The Hakka people have tried, and been successful in recent times in reviving and establishing a distinct culture for themselves, which of course, includes food! And the food in this town is probably going to be much better than what you would find elsewhere in Taiwan (more authentic, obviously).

On the first day I arrived in Taiwan (at 5am!) my parents and I, along with two of my aunts, my uncle and a cousin of mine (Angela) decided to take a day trip to explore the old town. We made our first stop at a traditional little Hakka restaurant and ordered a ton of things. Most notably, you will find one of the most famous dishes of Hakka cuisine: Ban tiao  (板條). Pictured below, this is essentially a flat rice noodle cut from long sheets of rice noodle paper and can be either served in soup, tossed with some soy sauce, onions, garlic and scallions, and usually pork, or it can fried, with similar items, in addition to some bean sprouts. 

However, and perhaps even better than the ban tiao is the lei tea (擂茶) that is unique (and probably more complicated!) to any other tea you’ll find on the island. The word “lei” literally means “to grind”, and refers to the process of combining peanuts, sesame seeds, and tea leaves into a fine paste, then combining that paste with a matcha-like tea powder made from a bunch of different herbs and teas. 

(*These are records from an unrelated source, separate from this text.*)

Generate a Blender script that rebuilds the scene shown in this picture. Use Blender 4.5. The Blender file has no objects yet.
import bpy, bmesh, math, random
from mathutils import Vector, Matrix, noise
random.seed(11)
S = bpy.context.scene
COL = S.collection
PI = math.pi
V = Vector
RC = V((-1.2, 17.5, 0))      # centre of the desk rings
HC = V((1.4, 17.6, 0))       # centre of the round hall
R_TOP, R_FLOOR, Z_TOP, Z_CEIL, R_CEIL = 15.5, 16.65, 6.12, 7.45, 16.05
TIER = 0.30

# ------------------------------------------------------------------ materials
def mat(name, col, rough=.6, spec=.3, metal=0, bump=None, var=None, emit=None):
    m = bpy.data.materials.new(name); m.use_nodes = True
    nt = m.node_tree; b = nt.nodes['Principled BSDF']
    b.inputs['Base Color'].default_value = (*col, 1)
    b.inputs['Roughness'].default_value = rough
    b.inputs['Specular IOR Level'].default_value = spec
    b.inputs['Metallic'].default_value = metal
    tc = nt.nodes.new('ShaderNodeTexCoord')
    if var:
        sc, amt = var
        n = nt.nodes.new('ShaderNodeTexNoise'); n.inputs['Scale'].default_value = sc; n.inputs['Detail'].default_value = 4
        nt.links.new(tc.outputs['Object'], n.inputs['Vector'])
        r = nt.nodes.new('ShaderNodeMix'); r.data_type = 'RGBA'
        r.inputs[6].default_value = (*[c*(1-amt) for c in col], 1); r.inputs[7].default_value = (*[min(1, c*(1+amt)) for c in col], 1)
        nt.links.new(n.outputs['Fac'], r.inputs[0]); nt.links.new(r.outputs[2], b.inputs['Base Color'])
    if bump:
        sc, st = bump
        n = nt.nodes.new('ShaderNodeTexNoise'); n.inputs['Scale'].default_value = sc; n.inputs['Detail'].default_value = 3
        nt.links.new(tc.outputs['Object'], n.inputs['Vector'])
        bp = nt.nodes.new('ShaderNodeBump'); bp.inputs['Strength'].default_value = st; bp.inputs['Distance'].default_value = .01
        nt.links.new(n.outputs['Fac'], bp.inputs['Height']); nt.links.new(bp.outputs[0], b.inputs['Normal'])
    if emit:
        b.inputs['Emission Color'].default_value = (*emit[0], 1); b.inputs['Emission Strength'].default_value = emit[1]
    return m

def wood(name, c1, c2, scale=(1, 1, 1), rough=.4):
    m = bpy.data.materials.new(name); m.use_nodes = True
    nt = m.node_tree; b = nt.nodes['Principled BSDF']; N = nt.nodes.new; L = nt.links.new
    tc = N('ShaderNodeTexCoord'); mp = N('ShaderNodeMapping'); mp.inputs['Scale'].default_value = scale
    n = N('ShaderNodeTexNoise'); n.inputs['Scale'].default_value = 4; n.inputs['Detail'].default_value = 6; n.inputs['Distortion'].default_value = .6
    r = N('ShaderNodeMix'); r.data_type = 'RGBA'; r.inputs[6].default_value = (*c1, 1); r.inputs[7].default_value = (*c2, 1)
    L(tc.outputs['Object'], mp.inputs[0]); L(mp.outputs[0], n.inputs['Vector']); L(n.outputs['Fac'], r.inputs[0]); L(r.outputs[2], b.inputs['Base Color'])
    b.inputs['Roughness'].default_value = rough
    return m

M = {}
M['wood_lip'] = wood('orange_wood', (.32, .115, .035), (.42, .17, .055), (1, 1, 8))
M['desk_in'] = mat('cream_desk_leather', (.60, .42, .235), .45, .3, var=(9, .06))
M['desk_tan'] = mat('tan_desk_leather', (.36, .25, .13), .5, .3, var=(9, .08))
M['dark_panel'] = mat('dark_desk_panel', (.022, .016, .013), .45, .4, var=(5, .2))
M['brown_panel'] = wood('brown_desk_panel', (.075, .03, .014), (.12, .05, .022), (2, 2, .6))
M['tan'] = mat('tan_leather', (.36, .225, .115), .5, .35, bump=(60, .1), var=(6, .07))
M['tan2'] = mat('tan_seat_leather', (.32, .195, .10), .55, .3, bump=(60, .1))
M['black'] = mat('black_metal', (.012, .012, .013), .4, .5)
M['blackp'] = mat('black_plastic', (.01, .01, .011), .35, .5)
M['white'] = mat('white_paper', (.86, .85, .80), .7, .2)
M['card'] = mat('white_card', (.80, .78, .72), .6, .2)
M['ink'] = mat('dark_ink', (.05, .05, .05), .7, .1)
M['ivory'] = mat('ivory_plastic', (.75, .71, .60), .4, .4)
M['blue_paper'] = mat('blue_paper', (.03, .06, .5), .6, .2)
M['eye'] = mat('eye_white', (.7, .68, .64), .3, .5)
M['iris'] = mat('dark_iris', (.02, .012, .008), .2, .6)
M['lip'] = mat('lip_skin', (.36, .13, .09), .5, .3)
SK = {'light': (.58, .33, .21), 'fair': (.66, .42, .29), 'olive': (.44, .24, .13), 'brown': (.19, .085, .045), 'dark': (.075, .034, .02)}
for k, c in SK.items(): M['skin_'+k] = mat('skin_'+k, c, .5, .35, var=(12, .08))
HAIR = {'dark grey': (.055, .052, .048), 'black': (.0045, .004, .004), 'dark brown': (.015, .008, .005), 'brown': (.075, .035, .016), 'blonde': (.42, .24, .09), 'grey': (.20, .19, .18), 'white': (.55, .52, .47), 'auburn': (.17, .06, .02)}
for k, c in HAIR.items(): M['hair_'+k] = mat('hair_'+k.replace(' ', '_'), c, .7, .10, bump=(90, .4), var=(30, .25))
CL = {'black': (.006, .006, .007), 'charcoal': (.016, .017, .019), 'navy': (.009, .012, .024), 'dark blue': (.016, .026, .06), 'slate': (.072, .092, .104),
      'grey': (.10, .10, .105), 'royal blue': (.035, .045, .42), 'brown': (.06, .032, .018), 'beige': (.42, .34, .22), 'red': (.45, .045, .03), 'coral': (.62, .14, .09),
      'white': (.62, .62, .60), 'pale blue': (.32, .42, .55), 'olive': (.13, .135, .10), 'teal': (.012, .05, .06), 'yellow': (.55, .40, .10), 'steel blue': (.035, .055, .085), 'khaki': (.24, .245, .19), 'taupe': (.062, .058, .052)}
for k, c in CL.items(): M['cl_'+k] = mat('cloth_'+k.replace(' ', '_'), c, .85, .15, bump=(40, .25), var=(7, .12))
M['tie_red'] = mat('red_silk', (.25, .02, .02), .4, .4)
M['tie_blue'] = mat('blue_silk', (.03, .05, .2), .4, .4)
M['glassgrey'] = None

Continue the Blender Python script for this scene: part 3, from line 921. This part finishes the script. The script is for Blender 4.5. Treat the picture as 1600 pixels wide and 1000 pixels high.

Let me tell ya, “grind” was an understatement!  

After seeing a lovely display outside a tea house, we decided to go in for their “DIY” experience.

This “DIY” experience basically means that we (myself and some of my family members) spent 30 minutes using the biggest mortar and pestle that I have ever used to grind this stuff into an edible sticky paste. The point? To enjoy the fruits of our labour, I guess. It was very delicious, and quite healthy too!